PROVIDED DATA:
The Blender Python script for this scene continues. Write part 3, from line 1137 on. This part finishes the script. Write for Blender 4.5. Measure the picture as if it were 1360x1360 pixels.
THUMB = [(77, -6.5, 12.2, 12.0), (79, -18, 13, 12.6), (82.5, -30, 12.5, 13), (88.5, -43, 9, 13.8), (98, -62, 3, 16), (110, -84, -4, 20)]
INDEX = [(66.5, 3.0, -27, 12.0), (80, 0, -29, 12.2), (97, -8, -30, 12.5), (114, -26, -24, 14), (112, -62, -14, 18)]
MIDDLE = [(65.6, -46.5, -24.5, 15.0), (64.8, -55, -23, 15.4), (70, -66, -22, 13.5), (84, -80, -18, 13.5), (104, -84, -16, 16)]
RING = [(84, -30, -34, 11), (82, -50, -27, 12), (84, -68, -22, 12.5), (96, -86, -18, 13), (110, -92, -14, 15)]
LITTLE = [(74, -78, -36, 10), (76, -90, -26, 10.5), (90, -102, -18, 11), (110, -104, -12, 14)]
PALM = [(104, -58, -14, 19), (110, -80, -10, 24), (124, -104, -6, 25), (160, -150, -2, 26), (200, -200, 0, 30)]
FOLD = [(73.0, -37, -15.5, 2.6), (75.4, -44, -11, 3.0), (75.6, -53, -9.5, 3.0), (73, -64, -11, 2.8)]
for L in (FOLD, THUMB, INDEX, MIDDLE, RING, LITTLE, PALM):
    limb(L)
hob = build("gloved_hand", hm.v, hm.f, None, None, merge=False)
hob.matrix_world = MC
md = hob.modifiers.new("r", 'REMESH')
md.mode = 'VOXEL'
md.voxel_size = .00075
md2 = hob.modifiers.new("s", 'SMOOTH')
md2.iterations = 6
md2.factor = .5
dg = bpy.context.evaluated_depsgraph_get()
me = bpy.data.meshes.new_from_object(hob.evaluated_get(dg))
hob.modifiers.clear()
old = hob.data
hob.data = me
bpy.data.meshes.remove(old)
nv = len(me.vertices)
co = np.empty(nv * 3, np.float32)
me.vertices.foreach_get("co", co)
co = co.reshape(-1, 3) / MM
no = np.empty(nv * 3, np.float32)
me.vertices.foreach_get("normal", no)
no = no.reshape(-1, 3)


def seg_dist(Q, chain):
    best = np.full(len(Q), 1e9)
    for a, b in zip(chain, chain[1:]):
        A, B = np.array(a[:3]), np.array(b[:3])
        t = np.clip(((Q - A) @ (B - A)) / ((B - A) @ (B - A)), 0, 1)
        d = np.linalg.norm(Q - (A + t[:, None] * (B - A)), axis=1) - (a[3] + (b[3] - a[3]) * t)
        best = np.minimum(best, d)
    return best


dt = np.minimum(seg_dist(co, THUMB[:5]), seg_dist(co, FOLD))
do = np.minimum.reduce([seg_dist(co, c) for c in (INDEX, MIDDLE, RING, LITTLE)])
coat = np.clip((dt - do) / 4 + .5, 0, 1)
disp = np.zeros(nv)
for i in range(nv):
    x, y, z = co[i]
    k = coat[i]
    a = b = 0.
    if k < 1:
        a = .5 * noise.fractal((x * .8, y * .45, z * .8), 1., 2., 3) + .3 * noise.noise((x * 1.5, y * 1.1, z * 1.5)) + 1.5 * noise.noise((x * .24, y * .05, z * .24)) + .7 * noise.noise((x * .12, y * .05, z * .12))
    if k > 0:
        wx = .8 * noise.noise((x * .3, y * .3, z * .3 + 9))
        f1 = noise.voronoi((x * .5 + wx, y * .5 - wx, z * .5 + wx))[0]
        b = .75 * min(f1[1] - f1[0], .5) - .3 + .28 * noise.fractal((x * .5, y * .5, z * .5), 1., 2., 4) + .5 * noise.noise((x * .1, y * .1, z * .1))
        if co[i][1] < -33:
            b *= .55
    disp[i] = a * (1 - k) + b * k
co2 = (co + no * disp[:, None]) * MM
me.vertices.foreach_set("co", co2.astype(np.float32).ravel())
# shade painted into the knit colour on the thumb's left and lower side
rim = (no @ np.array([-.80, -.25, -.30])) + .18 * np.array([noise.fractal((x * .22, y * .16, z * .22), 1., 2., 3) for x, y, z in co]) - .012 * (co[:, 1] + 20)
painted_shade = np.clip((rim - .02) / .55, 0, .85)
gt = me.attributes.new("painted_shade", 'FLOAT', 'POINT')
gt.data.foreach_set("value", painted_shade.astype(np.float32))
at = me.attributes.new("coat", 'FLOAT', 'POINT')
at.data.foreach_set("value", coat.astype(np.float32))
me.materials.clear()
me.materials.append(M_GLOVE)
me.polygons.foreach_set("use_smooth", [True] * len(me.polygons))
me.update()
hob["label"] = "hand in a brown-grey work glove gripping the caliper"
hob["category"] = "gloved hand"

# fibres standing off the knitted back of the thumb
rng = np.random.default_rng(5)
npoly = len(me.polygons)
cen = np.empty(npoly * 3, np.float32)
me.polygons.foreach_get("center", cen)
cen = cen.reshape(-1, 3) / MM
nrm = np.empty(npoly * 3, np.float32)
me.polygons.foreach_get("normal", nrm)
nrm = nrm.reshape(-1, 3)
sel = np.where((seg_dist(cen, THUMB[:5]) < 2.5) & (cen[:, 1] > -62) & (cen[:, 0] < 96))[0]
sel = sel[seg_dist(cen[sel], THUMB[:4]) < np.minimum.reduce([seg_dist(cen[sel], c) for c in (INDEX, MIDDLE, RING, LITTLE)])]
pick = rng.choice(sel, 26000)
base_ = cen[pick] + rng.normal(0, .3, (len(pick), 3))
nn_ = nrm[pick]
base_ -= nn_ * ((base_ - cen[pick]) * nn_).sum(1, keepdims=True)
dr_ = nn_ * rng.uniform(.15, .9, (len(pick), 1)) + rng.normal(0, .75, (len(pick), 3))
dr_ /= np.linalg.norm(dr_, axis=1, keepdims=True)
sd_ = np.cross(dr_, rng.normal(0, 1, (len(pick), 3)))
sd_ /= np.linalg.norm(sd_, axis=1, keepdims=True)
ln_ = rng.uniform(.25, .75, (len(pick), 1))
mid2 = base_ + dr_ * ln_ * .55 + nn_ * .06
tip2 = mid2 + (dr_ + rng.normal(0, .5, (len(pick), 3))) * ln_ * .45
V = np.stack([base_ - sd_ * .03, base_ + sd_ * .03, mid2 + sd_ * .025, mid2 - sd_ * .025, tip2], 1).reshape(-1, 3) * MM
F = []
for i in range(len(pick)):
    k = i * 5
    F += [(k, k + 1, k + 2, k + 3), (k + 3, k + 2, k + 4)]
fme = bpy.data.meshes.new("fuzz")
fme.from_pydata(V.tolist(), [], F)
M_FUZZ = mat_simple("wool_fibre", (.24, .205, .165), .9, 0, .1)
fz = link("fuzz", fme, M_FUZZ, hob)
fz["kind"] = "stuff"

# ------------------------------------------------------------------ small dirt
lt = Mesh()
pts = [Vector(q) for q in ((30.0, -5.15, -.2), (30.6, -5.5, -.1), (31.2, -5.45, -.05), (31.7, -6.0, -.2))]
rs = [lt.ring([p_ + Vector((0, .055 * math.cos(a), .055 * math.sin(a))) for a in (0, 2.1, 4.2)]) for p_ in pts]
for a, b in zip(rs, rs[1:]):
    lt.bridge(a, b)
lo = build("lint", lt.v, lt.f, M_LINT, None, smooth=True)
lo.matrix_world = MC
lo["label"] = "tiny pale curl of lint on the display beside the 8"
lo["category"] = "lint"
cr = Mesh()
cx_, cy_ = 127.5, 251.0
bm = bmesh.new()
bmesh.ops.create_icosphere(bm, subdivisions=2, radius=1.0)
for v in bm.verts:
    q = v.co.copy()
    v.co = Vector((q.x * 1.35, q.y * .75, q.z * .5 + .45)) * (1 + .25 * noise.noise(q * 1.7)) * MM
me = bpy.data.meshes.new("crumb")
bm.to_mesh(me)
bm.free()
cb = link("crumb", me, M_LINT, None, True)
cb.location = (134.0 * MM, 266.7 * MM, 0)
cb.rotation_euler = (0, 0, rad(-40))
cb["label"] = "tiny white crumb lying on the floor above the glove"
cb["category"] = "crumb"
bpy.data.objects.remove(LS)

WRITTEN REQUEST: From the first line of the data through the line with "no = no.reshape(-1, 3)", quote each line exactly and add nothing else.

FULL RESPONSE:
The Blender Python script for this scene continues. Write part 3, from line 1137 on. This part finishes the script. Write for Blender 4.5. Measure the picture as if it were 1360x1360 pixels.
THUMB = [(77, -6.5, 12.2, 12.0), (79, -18, 13, 12.6), (82.5, -30, 12.5, 13), (88.5, -43, 9, 13.8), (98, -62, 3, 16), (110, -84, -4, 20)]
INDEX = [(66.5, 3.0, -27, 12.0), (80, 0, -29, 12.2), (97, -8, -30, 12.5), (114, -26, -24, 14), (112, -62, -14, 18)]
MIDDLE = [(65.6, -46.5, -24.5, 15.0), (64.8, -55, -23, 15.4), (70, -66, -22, 13.5), (84, -80, -18, 13.5), (104, -84, -16, 16)]
RING = [(84, -30, -34, 11), (82, -50, -27, 12), (84, -68, -22, 12.5), (96, -86, -18, 13), (110, -92, -14, 15)]
LITTLE = [(74, -78, -36, 10), (76, -90, -26, 10.5), (90, -102, -18, 11), (110, -104, -12, 14)]
PALM = [(104, -58, -14, 19), (110, -80, -10, 24), (124, -104, -6, 25), (160, -150, -2, 26), (200, -200, 0, 30)]
FOLD = [(73.0, -37, -15.5, 2.6), (75.4, -44, -11, 3.0), (75.6, -53, -9.5, 3.0), (73, -64, -11, 2.8)]
for L in (FOLD, THUMB, INDEX, MIDDLE, RING, LITTLE, PALM):
    limb(L)
hob = build("gloved_hand", hm.v, hm.f, None, None, merge=False)
hob.matrix_world = MC
md = hob.modifiers.new("r", 'REMESH')
md.mode = 'VOXEL'
md.voxel_size = .00075
md2 = hob.modifiers.new("s", 'SMOOTH')
md2.iterations = 6
md2.factor = .5
dg = bpy.context.evaluated_depsgraph_get()
me = bpy.data.meshes.new_from_object(hob.evaluated_get(dg))
hob.modifiers.clear()
old = hob.data
hob.data = me
bpy.data.meshes.remove(old)
nv = len(me.vertices)
co = np.empty(nv * 3, np.float32)
me.vertices.foreach_get("co", co)
co = co.reshape(-1, 3) / MM
no = np.empty(nv * 3, np.float32)
me.vertices.foreach_get("normal", no)
no = no.reshape(-1, 3)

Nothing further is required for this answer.